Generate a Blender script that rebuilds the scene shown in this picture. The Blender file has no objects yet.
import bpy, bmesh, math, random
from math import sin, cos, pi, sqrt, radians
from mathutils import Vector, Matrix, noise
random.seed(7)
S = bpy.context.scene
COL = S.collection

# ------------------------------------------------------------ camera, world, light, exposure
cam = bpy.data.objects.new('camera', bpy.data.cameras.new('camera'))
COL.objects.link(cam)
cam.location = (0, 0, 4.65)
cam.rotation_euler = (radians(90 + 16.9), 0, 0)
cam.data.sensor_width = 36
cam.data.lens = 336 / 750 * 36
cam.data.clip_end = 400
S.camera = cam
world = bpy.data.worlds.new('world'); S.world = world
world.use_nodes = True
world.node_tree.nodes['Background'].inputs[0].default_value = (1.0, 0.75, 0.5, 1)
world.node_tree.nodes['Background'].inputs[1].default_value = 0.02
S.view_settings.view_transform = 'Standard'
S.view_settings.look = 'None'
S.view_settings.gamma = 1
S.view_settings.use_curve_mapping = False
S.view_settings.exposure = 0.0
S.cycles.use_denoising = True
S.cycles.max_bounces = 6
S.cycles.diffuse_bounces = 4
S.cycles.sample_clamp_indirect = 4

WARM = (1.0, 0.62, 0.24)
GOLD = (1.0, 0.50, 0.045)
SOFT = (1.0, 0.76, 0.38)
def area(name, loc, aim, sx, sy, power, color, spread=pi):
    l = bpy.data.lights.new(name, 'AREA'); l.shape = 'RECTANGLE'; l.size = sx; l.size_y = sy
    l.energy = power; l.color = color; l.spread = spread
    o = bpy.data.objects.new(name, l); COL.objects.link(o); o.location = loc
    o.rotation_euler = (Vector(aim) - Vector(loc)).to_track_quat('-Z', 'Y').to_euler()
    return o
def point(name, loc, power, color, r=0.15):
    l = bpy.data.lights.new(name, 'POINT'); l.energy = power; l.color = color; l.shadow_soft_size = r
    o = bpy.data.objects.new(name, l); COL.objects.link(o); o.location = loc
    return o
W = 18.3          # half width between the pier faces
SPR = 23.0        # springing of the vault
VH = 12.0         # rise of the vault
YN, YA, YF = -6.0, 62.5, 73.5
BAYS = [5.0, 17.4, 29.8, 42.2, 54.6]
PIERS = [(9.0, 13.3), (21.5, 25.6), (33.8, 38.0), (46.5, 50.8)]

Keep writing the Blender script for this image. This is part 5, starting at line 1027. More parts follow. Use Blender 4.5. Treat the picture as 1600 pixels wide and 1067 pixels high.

- - - - -

What the task requires:
Would you restate each of the entries word for word?

Full output:
Generate a Blender script that rebuilds the scene shown in this picture. The Blender file has no objects yet.
import bpy, bmesh, math, random
from math import sin, cos, pi, sqrt, radians
from mathutils import Vector, Matrix, noise
random.seed(7)
S = bpy.context.scene
COL = S.collection

# ------------------------------------------------------------ camera, world, light, exposure
cam = bpy.data.objects.new('camera', bpy.data.cameras.new('camera'))
COL.objects.link(cam)
cam.location = (0, 0, 4.65)
cam.rotation_euler = (radians(90 + 16.9), 0, 0)
cam.data.sensor_width = 36
cam.data.lens = 336 / 750 * 36
cam.data.clip_end = 400
S.camera = cam
world = bpy.data.worlds.new('world'); S.world = world
world.use_nodes = True
world.node_tree.nodes['Background'].inputs[0].default_value = (1.0, 0.75, 0.5, 1)
world.node_tree.nodes['Background'].inputs[1].default_value = 0.02
S.view_settings.view_transform = 'Standard'
S.view_settings.look = 'None'
S.view_settings.gamma = 1
S.view_settings.use_curve_mapping = False
S.view_settings.exposure = 0.0
S.cycles.use_denoising = True
S.cycles.max_bounces = 6
S.cycles.diffuse_bounces = 4
S.cycles.sample_clamp_indirect = 4

WARM = (1.0, 0.62, 0.24)
GOLD = (1.0, 0.50, 0.045)
SOFT = (1.0, 0.76, 0.38)
def area(name, loc, aim, sx, sy, power, color, spread=pi):
    l = bpy.data.lights.new(name, 'AREA'); l.shape = 'RECTANGLE'; l.size = sx; l.size_y = sy
    l.energy = power; l.color = color; l.spread = spread
    o = bpy.data.objects.new(name, l); COL.objects.link(o); o.location = loc
    o.rotation_euler = (Vector(aim) - Vector(loc)).to_track_quat('-Z', 'Y').to_euler()
    return o
def point(name, loc, power, color, r=0.15):
    l = bpy.data.lights.new(name, 'POINT'); l.energy = power; l.color = color; l.shadow_soft_size = r
    o = bpy.data.objects.new(name, l); COL.objects.link(o); o.location = loc
    return o
W = 18.3          # half width between the pier faces
SPR = 23.0        # springing of the vault
VH = 12.0         # rise of the vault
YN, YA, YF = -6.0, 62.5, 73.5
BAYS = [5.0, 17.4, 29.8, 42.2, 54.6]
PIERS = [(9.0, 13.3), (21.5, 25.6), (33.8, 38.0), (46.5, 50.8)]

Keep writing the Blender script for this image. This is part 5, starting at line 1027. More parts follow. Use Blender 4.5. Treat the picture as 1600 pixels wide and 1067 pixels high.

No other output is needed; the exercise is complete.